L’arrivée de Florvil Hyppolite au pouvoir le 17 octobre 1889 où il passera 7 ans au pouvoir met fin à cette instabilité politique chronique. Mais pas pour très longtemps car à l’issue de son mandat, l’instabilité pointe à nouveau son nez. On recourt à un système de gouvernement déjà expérimenté : le « Conseil des secrétaires d'État », composé de cinq membres : Tirésias Simon Sam, Tancrède Auguste, Callisthène Fouchard, Pourcely Faine, Thimoclès Labidou. Cette équipe reste au pouvoir 7 jours, du 24 mars au 31 mars 1896.           

Tirésias Simon Sam, l’un de ceux qui assuraient l’intérim, est devenu président de la République pour une période de six ans (31 mars 1896-12 mai 1902). Cependant l’insurrection ayant à sa tête l’ingénieur formé en Allemagne Cincinnatus Leconte dépose Tirésias Simon Sam mais son intérim n’avait duré qu’un seul jour (12 mai 1902-13 mai 1902). Toujours à l’affût du pouvoir, Boisrond-Canal signe pour la quatrième fois son retour à la présidence, assurant l’intérim comme Président du « Comité d'ordre de salut public » du 13 mai 1902 au 21 décembre 1902.

Il a fallu l’arrivée du vieux tonton Nord à la tête de ses paysans armées et une partie de l’Armée sous ses ordres pour mettre fin à cet intérim. Comme c’était la coutume à l’époque, avec ses armes braquées sur les tempes des parlementaires, ceux-ci lui confient un mandat de six ans. Il met aussitôt en place un cycle de répressions débouchant sur l’exécution des frères Coicou dont le poète diplomate Massillon et ses deux frères Horace et Pierre-Louis. Le peuple de Port-au-Prince quelques années après se soulève contre le vieux tyran qui n’a d’autre choix que de s’exiler à la Jamaïque où il mourra. Une nouvelle équipe intérimaire s’installe qui en dit long sur la conjoncture politique « Commission de l'Ordre public » composé de 8 membres (2).
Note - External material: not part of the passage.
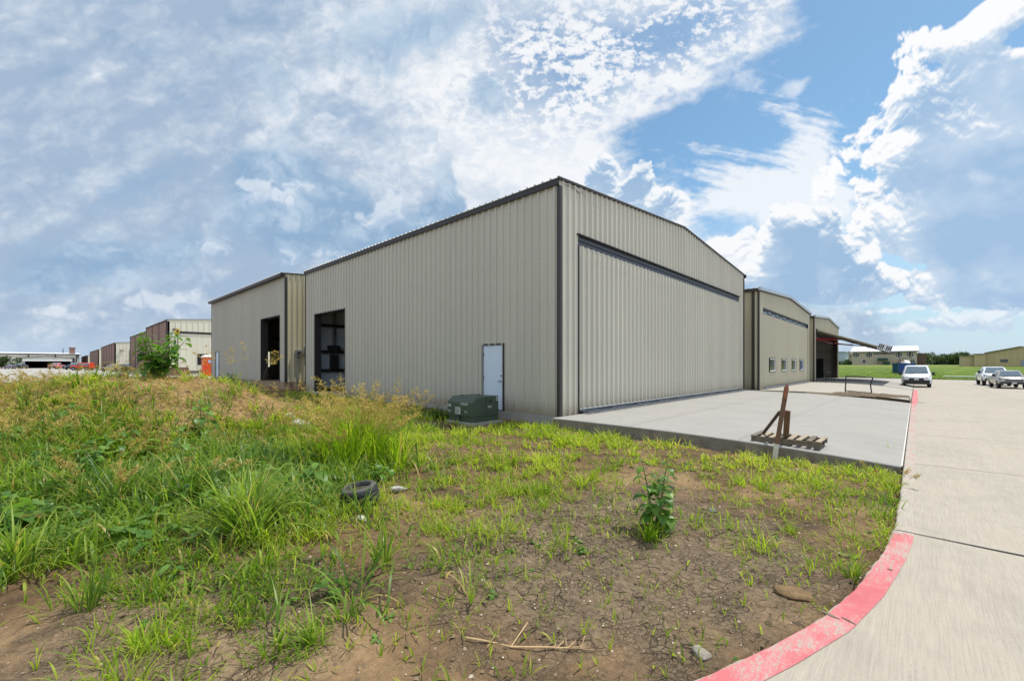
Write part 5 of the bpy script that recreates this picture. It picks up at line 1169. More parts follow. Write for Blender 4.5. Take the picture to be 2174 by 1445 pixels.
    for k in range(16): mb.box(0, rnd.uniform(.5, 1.2), 0, rnd.uniform(.5, 1.3), 0, rnd.uniform(.05, .3), Mr @ Matrix.Translation((rnd.uniform(-1, .2), rnd.uniform(-2.9, 2), rnd.uniform(1.8, 2.3))) @ Matrix.Rotation(rnd.uniform(-.5, .5), 4, 'X') @ Matrix.Rotation(rnd.uniform(-.5, .5), 4, 'Y'))
    mb.build('white_sheet', wr[0], t2); mb = MB()
    for k in range(9): mb.box(0, rnd.uniform(.1, .3), 0, rnd.uniform(1.2, 2.4), 0, .08, Mr @ Matrix.Translation((rnd.uniform(-1, .8), rnd.uniform(-2.9, 1), rnd.uniform(1.9, 2.4))) @ Matrix.Rotation(rnd.uniform(-.3, .3), 4, 'X') @ Matrix.Rotation(rnd.uniform(-.7, .7), 4, 'Z'))
    mb.build('board', wr[1], t2)
    # white pipe lying in the grass
    xa, xb = pxx(2003, 99), pxx(2092, 96); za = float(interp(98, FAR_Y, FAR_Z))+.28
    tag(MB().tube([(xa, 100.5, za), ((xa+xb)/2, 99.2, za+.02), (xb, 98, za)], .11, 8).build('white_pipe', mat('pvc_white', (216, 216, 206), .5)), 'long white pipe lying in the grass right of the van', 'pipe')
    # orange portable toilet
    p = Vector((-56.0, 11.7, .314)); og = mat('orange_plastic', (232, 84, 24), .5); t = thing('portable_toilet', 'orange portable toilet with white roof at the corner of the hangar', 'toilet', tuple(p))
    MB().box(p.x-.56, p.x+.56, p.y-.56, p.y+.56, p.z, p.z+2.02).build('body', og, t, bevel=.05)
    mb = MB(); mb.loft([[(p.x+sx*a, p.y+sy*a, p.z+h) for sx, sy in ((-1, -1), (1, -1), (1, 1), (-1, 1))] for a, h in ((.60, 2.03), (.60, 2.10), (.48, 2.26), (.2, 2.32))]); mb.build('roof', mat('toilet_roof', (226, 222, 214), .6), t)
    d = MB().box(p.x+.565, p.x+.59, p.y-.42, p.y+.42, p.z+.12, p.z+1.9).build('door', mat('orange_door', (220, 76, 22), .5), t)
    MB().box(p.x+.595, p.x+.605, p.y-.18, p.y+.18, p.z+1.45, p.z+1.75).build('sign', mat('sign_blue_white', (170, 190, 214), .5), d)
    mb = MB(); mb.box(p.x-.35, p.x+.35, p.y-.575, p.y-.562, p.z+1.72, p.z+1.9); mb.build('vent', mat('vent_dark', (120, 44, 20), .6), t)
    # wooden crate by the brick hangar
    p = Vector((-62.6, 10.0, .314)); t = thing('crate', 'weathered brown wooden crate before the cream hangar door', 'crate', tuple(p)); wd = mat('crate_wood', (128, 100, 80), .85, var=.2, vscale=3)
    MB().box(p.x-.9, p.x+.9, p.y-.95, p.y+.95, p.z+.02, p.z+.95).build('body', mat('crate_dark', (84, 66, 54), .9), t); mb = MB()
    for k in range(4): z_ = p.z+.06+k*.23; mb.box(p.x+.905, p.x+.93, p.y-.95, p.y+.95, z_, z_+.19); mb.box(p.x-.9, p.x+.9, p.y-.98, p.y-.955, z_, z_+.19)
    mb.build('board', wd, t)
    # rubble and stones
    cr = mat('rubble_grey', (178, 176, 170), .9, var=.16, vscale=9, bump=.6, bscale=30)
    def stone(px, py, s, name, label, cat, m=cr, flat=.55, seed=0):
        p = at(px, py); r_ = random.Random(seed+int(px)); bm = bmesh.new(); bmesh.ops.create_icosphere(bm, subdivisions=2, radius=s)
        for v in bm.verts:
            k = 1+.35*math.sin(v.co.x/s*3+r_.random())*math.cos(v.co.y/s*2.3)+r_.uniform(-.14, .14); v.co = Vector((v.co.x*k*1.2, v.co.y*k, v.co.z*k*flat))
        me = bpy.data.meshes.new(name); bm.to_mesh(me); bm.free(); me.materials.append(m); me.polygons.foreach_set('use_smooth', [s < .2]*len(me.polygons)); o = bpy.data.objects.new(name, me); COL.objects.link(o); o.location = (p.x, p.y, p.z+s*flat*.35); o.rotation_euler = (0, r_.uniform(-.3, .3), r_.uniform(0, 6)); tag(o, label, cat); return o
    stone(636, 905, .22, 'rubble_chunk', 'grey white concrete chunk half buried between the heap and tall grass clump', 'rubble')
    stone(612, 886, .15, 'rubble_chunk', 'smaller pale concrete lump left of the larger grey white chunk', 'rubble')
    stone(672, 838, .30, 'rubble_chunk', 'flat grey concrete rubble at the left foot of the nearest hangar', 'rubble', flat=.4)
    stone(845, 1040, .13, 'rubble_chunk', 'broken pale slab piece just behind the old tyre', 'rubble', flat=.3)
    stone(1490, 1392, .055, 'stone', 'round whitish stone near the red kerb in front', 'stone', mat('chalky_stone', (150, 142, 128), .95, var=.25, vscale=40, bump=.8, bscale=60), .35)
    stone(770, 1105, .06, 'stone', 'pale crumpled stone in front of the old tyre', 'stone', flat=.5)
    stone(325, 790, .09, 'stone', 'pale stone at the foot of the tall sunflowers on the heap', 'stone', flat=.6)
    stone(258, 799, .07, 'stone', 'small reddish stone left of the sunflowers on the heap', 'stone', mat('reddish_stone', (176, 132, 112), .9, var=.2), .7)
    stone(1512, 1086, .045, 'stone', 'flat blue grey stone right of the lone leafy weed', 'stone', mat('slate_stone', (120, 124, 130), .9, var=.2), .4)
    stone(1690, 1262, .13, 'dirt_clod', 'sandy orange dirt mound poking from the cracked mud by the kerb', 'dirt clod', mat('orange_sand', (124, 100, 68), .95, var=.3, vscale=20, bump=.9, bscale=60), .15)
    tn = mat('dry_stalk', (196, 166, 122), .8, var=.15, vscale=20)
    a, b = at(990, 1362), at(1240, 1382); m1, m2 = at(1085, 1382), at(1120, 1336); k1, k2 = at(1035, 1381), at(1052, 1357)
    t = thing('dry_stalk', 'broken pale dry weed stalk lying on the bare mud in front', 'stalk', tuple(a)); L_ = lambda v, h=.012: (v.x, v.y, v.z+h)
    MB().tube([L_(a), L_((a+m1)/2+Vector((0, 0, .0)), .016), L_(m1), L_((m1+b)/2, .016), L_(b)], [.006, .006, .005, .005, .003], 6).build('stem', tn, t)
    mb = MB(); mb.tube([L_(m1), L_(m2, .05)], .004, 5); mb.build('twig', tn, t); MB().tube([L_(k1), L_(k2, .03)], .003, 5).build('twig', tn, t); mb = MB()
    for k in range(16): q = m1+(b-m1)*(.55+.45*rnd.random()); mb.tube([L_(q), (q.x+rnd.uniform(-.06, .1), q.y+rnd.uniform(.0, .1), q.z+.02+rnd.random()*.02)], .0018, 4, cap=False)
    mb.build('seed_head', tn, t)
# ---------------------------------------------------------------- plants
RS = np.random.RandomState(5)
def blades(P, L, W, az, th0, curl, seg=4, twist=0.0):
    """arching grass blades as tapering strips -> verts, quads"""
    n = len(P); L, W, az, th0, curl = [np.broadcast_to(np.asarray(q, float), (n,)) for q in (L, W, az, th0, curl)]
    c, s = np.cos(az), np.sin(az); pos = np.array(P, float); V = np.zeros((n, seg+1, 2, 3)); sd = np.stack([-s, c, np.zeros(n)], -1)
    if twist: tw = RS.uniform(-twist, twist, n); sd = sd*np.cos(tw)[:, None]+np.stack([c, s, np.zeros(n)], -1)*np.sin(tw)[:, None]
    for k in range(seg+1):
        f = k/seg; w = W*(.62+.9*f if f < .4 else .98*(1-((f-.4)/.6)**1.6))*.5; w = np.maximum(w, .0004)
        V[:, k, 0] = pos-sd*w[:, None]; V[:, k, 1] = pos+sd*w[:, None]
        th = th0+curl*((k+.5)/seg)**1.4; st = L/seg
        pos = pos+np.stack([np.sin(th)*c*st, np.sin(th)*s*st, np.cos(th)*st], -1)
    b = (np.arange(n)*(seg+1)*2)[:, None, None]+(np.arange(seg)*2)[None, :, None]
    return V.reshape(-1, 3), (b+np.array([0, 1, 3, 2])[None, None]).reshape(-1, 4), (seg+1)*2
class Veg:
    def __init__(s): s.V = []; s.Q = []; s.T = []; s.n = 0
    def add(s, V, Q, tint):
        s.V.append(V); s.Q.append(Q+s.n); s.T.append(np.broadcast_to(tint, (len(V),)) if np.ndim(tint) == 0 else tint); s.n += len(V)
    def blades(s, P, L, W, az, th0, curl, tint, seg=4, twist=.5):
        V, Q, k = blades(P, L, W, az, th0, curl, seg, twist); s.add(V, Q, np.repeat(np.broadcast_to(np.asarray(tint, float), (len(P),)), k))
    def build(s, name, m, parent=None):
        if not s.V: return None
        V = np.concatenate(s.V)
        if parent is not None: V = V-np.array(ORIGIN[parent.name])
        return np_mesh(name, V, np.concatenate(s.Q), m, np.concatenate(s.T), parent)
LEAF_S = np.array([0, .06, .22, .42, .64, .84, 1.0]); LEAF_W = np.array([.04, .55, .96, 1.0, .72, .36, .02])
def leaf(vg, base, az, pitch, L, W, droop, tint, fold=.25):
    """broad heart-shaped leaf: midrib arching down, halves folded up"""
    f = Vector((math.cos(az), math.sin(az), 0)); sd = Vector((-math.sin(az), math.cos(az), 0)); p = Vector(base); V = []; prev = 0
    wob = RS.uniform(-.05, .05, 7)
    for i, (s, w) in enumerate(zip(LEAF_S, LEAF_W)):
        a = pitch-droop*s; p = p+(f*math.cos(a)+Vector((0, 0, math.sin(a))))*(L*(s-prev)); prev = s
        up = Vector((0, 0, 1))*math.cos(a)-f*math.sin(a); h = W*w*.5
        for k in (-1, 0, 1): V.append(p+sd*(k*h)+up*(abs(k)*h*(fold+wob[i]))-(f*(L*.10 if i < 2 and k else 0)))
    V = np.array([tuple(v) for v in V]); Q = []
    for i in range(6):
        for k in range(2): a = i*3+k; Q.append((a, a+1, a+4, a+3))
    vg.add(V, np.array(Q), tint+np.tile([.05, -.06, .05], 7))
def broadleaf(name, label, p, h, n, size, mats, stems=1, spread=.1, flowers=0, cat='weed', top=.35, bare=.12, seed=1, group=None):
    r = random.Random(seed); t = thing(name, label, cat, (p.x, p.y, p.z)); t['category'] = cat
    if group: t['group'] = group
    lv = Veg(); sm = MB(); heads = []
    for q in range(stems):
        hh = h*(1-.32*q/max(1, stems-1)*r.random()) if stems > 1 else h
        lean = r.uniform(0, 6.28); sp = spread*(r.uniform(.4, 1) if stems > 1 else .3)
        pt = lambda f: Vector((p.x+math.cos(lean)*sp*(f**1.5+.25*(stems > 1)), p.y+math.sin(lean)*sp*(f**1.5+.25*(stems > 1)), p.z-.03+hh*f))
        sm.tube([pt(f) for f in (0, .3, .6, .85, 1)], [.009+.006*h, .008+.005*h, .006+.003*h, .005, .003], 6)
        for i in range(n):
            f = bare+(1-bare)*(i+.5)/n; a = i*2.4+r.uniform(-.4, .4)+q; k = (.35+.65*math.sin(math.pi*min(1, .25+.75*(1-f)))) if f > .5 else 1
            L = size*k*r.uniform(.75, 1.2)*(top+(1-top)*(1-f)**.6); b = pt(f); pet = L*.45
            e = b+Vector((math.cos(a)*pet*.85, math.sin(a)*pet*.85, pet*.45)); sm.tube([b, e], .0028+.001*h, 5, cap=False)
            leaf(lv, e, a+r.uniform(-.3, .3), r.uniform(-.3, .35), L, L*r.uniform(.62, .82), r.uniform(.5, 1.5), r.uniform(.05, .8), r.uniform(.1, .4))
        heads.append((pt(1), lean))
    sm.build('stem', mats['stem'], t, smooth=True); lv.build('leaves', mats['leaf'], t)
    for q in range(flowers):
        c, lean = heads[q % len(heads)]; a = r.uniform(-2.9, -.6); d = Vector((-FWD[0]*.8+math.cos(a)*.5, -FWD[1]*.8+math.sin(a)*.5, .35)).normalized(); c = c+Vector((r.uniform(-.05, .05), r.uniform(-.05, .05), .03))
        M = Matrix.Translation(c) @ d.to_track_quat('Z', 'Y').to_matrix().to_4x4(); fl = MB().lathe([(.028, -.012), (.032, 0), (.024, .012), (0, .016)], M, 12).build('flower', mats['disc'], t, smooth=True)
        pv = Veg()
        for k in range(16):
            an = k/16*6.283; b = M @ Vector((math.cos(an)*.026, math.sin(an)*.026, 0)); e = M @ Vector((math.cos(an)*.075, math.sin(an)*.075, .006)); sdv = (M.to_3x3() @ Vector((-math.sin(an), math.cos(an), 0)))*.011; m_ = b+(e-b)*.5
            pv.add(np.array([tuple(b), tuple(m_-sdv), tuple(e), tuple(m_+sdv)]), np.array([(0, 1, 2, 3)]), .5)
        pv.build('petals', mats['petal'], fl)
    return t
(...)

Cependant le Général Antoine Simon piaffant d’impatience, il masse ses troupes et entre à Port-au-Prince en triomphateur. L’homme du sud s’autoproclame chef du pouvoir exécutif et conserve ce poste quelques jours (6 décembre 1908-21 décembre 1908). Une mise en bouche avant de se proclamer président de la République, occupant le Palais national pendant 2 ans et 8 mois (21 décembre 1908 -3 août 1911). C’est là qu’arrive pour la deuxième fois sur la scène politique Cincinnatus Leconte. Cette fois, il met toutes les chances de son côté en armant les paysans du Plateau Central. Ses troupes marchent sur la capitale, cueille le pouvoir comme un fruit mûr à la pointe de leurs baïonnettes. Le chef suprême de la révolution autoproclamé attend le feu vert des parlementaires pour lui donner les pleins-pouvoirs, y compris celui de tuer ses adversaires politiques. Ce qui fut fait sans coup férir.          
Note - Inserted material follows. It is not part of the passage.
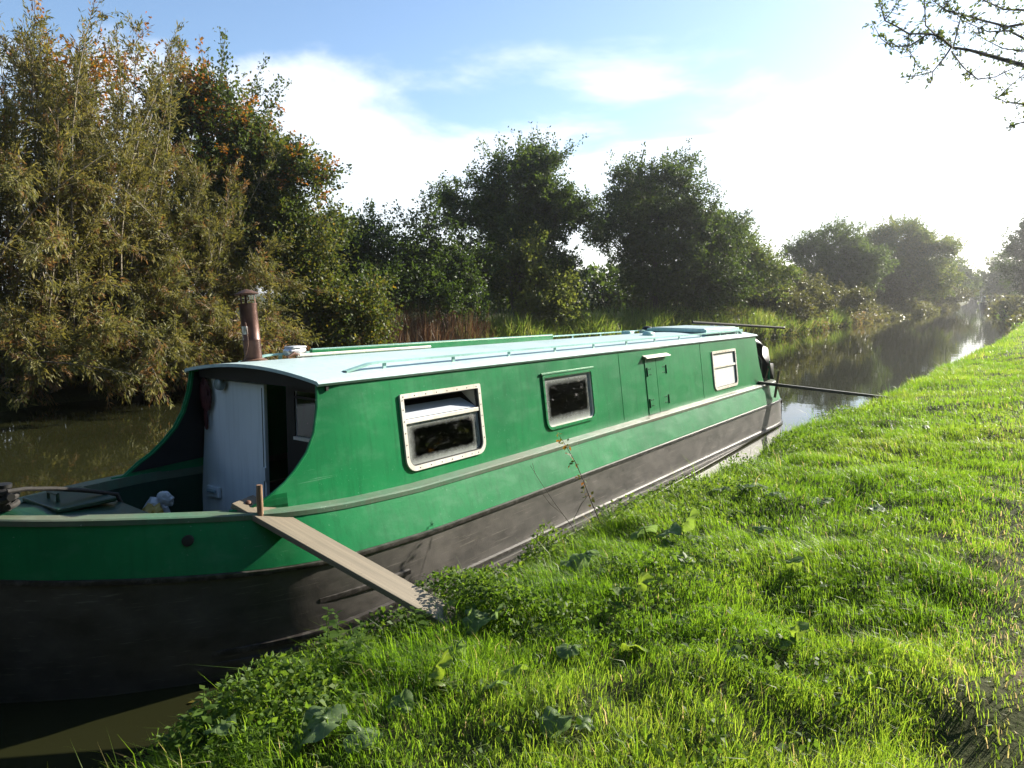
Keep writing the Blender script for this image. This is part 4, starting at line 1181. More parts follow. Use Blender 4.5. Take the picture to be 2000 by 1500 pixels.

Ce président de la République restera à peine un an au pouvoir car le 8 août 1912, il périt lors d’une violente explosion qui détruit le Palais national, ainsi que des membres de sa famille et plusieurs centaines de soldats. Après ce drame, c’est un vieux routier de la vie politique haïtienne en la personne de Tancrède Auguste qui assura l’intérim comme Président de la République jusqu’à sa mort le 2 mai 1913. Cette fois c’est une collégialité pléthorique qui assura l’intérim avec six membres (3) sous la dénomination de « Conseil des Secrétaires d’État », ce gouvernement reste deux jours en poste (2 mai 1913-4 mai 1913). Enfin le titre du président de la République échut à Michel Oreste pour quelques huit mois (4 mai 1913-27 janvier 1914).

Après cette éclipse présidentielle, Haïti retombe dans la longue et tragique instabilité politique avec pas moins de six présidents en moins d’un an. Une situation qui va déboucher sur un drame national : l’occupation américaine de 1915 sur laquelle nous reviendrons dans une prochaine publication consacrée à la présidence intérimaire en Haïti. 

      

Maguet Delva           

 

Notes

(1) Rivière (Président), Charles Archin, Darius Denis, Saint-Ail Saint-Victor, Jean-Louis Hyppolite, Morin Montasse, A.-P. Mitton, Henry Granville, Dujour Pierre, Louis Oriol, Camille Nau, David fils aîné, Sauveur Faubert, Tracy Riboul, Turenne Carrié, Francin Thézan, Richard Azor.

(2) Michel Oreste, Louis-Auguste Boisrond-Canal, Maximilien Laforêt, Renaud Hippolyte, Auguste Bonamy, MacDonald Appolon, Luders Chapoteau, Prudent Jeune.

(3) Seymour Pradel, Beaufossé Laroche, Jacques Nicholas Léger, Tertulien Guilbaud, Edmond Lespinasse, Guatimosin Boco.